Create and register a structural Julia type with StrPack. The type argument uses an extended form of the standard Julia type syntax to define the size of arrays and strings. Each element must declare its type, and each type must be reducible to a bits type or array or composite of bits types.:

@str type StructuralType
    a::Float64 # a bits type
    b::Array{Int32,2}(4, 4) # an array of bits types
    c::ASCIIString(8) # a string with a fixed number of bytes
end

Methods¶

pack(io, composite[, asize, strategy, endianness])¶: Create a packed buffer representation of composite in stream io, using array and string sizes fixed by asize and data alignment coded by strategy with endianness endianness. If the optional arguments are not provided, then T, the type of composite, is expected to have been created with the @str macro.

unpack(io, T[, asize, strategy, endianness])¶: Extract an instance of the Julia composite type T from the packed representation in the stream io. If the optional arguments are not provided, then T is expected to have been created with the @str macro.

show_struct_layout(T[, asize, strategy][, width, bytesize])¶: Print a graphical representation of the memory layout of the packed type T. If asize and strategy are not provided, then T is expected to have been created with the @str macro. The display will show width bytes in each row, with each byte taking up bytesize characters.

Endianness¶

StrPack supports both big-endian (also known as network-ordered) and little-endian streams. The symbols :BigEndian, :LittleEndian, and :NativeEndian can be passed as endianness arguments in StrPack macros and methods.

Packing strategies¶

To support arbitrary ABIs, StrPack defines a number of “packing strategies”–that is, instructions for inserting padding bytes–as well as allowing the user to define their own.

The predefined strategies are:

align_default: Each bits type is aligned to the next higher power of two. Arrays and structures are aligned to the largest alignment required by any of their members.
align_packed: No padding is inserted. Equivalent to __attribute__ (( __packed__ )).
align_x86_pc_linux_gnu: The x86 Linux ABI, which uses 4 byte alignment for Int64, Uint64, and Float64.
align_native: The native C ABI specified by the host platform.
align_packmax(n): The default alignment is used up to a limit of n bytes. Equvalent to #pragma pack(n).
align_structpack(n): The default alignment is used for bitstypes, but aggregate types are aligned to n bytes. Equivalent to __attribute__ (( align(n) ))
align_table(ttable): The alignments will be taken from ttable, a Dict mapping types to alignments in bytes. Otherwise, the default alignment will be used.
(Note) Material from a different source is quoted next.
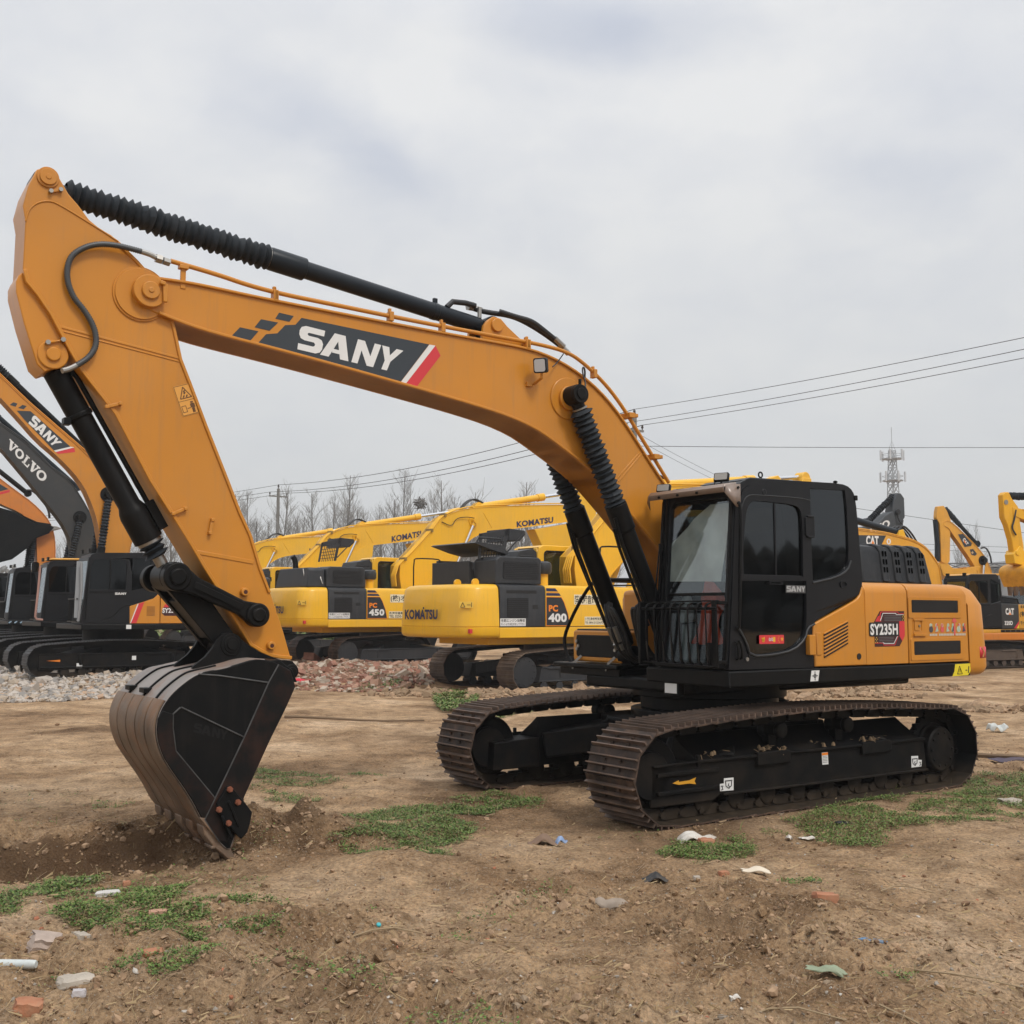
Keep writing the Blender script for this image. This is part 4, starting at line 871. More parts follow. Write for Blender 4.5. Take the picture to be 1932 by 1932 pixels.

The align_packmax, align_structpack, and align_table strategies can be composed. For example:

align_structpack(align_table({Special => 2}), 4)

will align structures to 4 bytes, except for Special, which will be aligned to 2 bytes.

Completely custom alignment strategies can be defined by constructing a DataAlign type.

DataAlign([ttable, ]default, aggregate)¶: Create a padding strategy. ttable is an optional Dict mapping types to alignments in bytes. default is a function from Type to Integer which should return the required alignment for bitstypes not in ttable. aggregate is a function from Vector{Type} to Integer which should return the requirement for composite (also known as structure or aggreggate) types.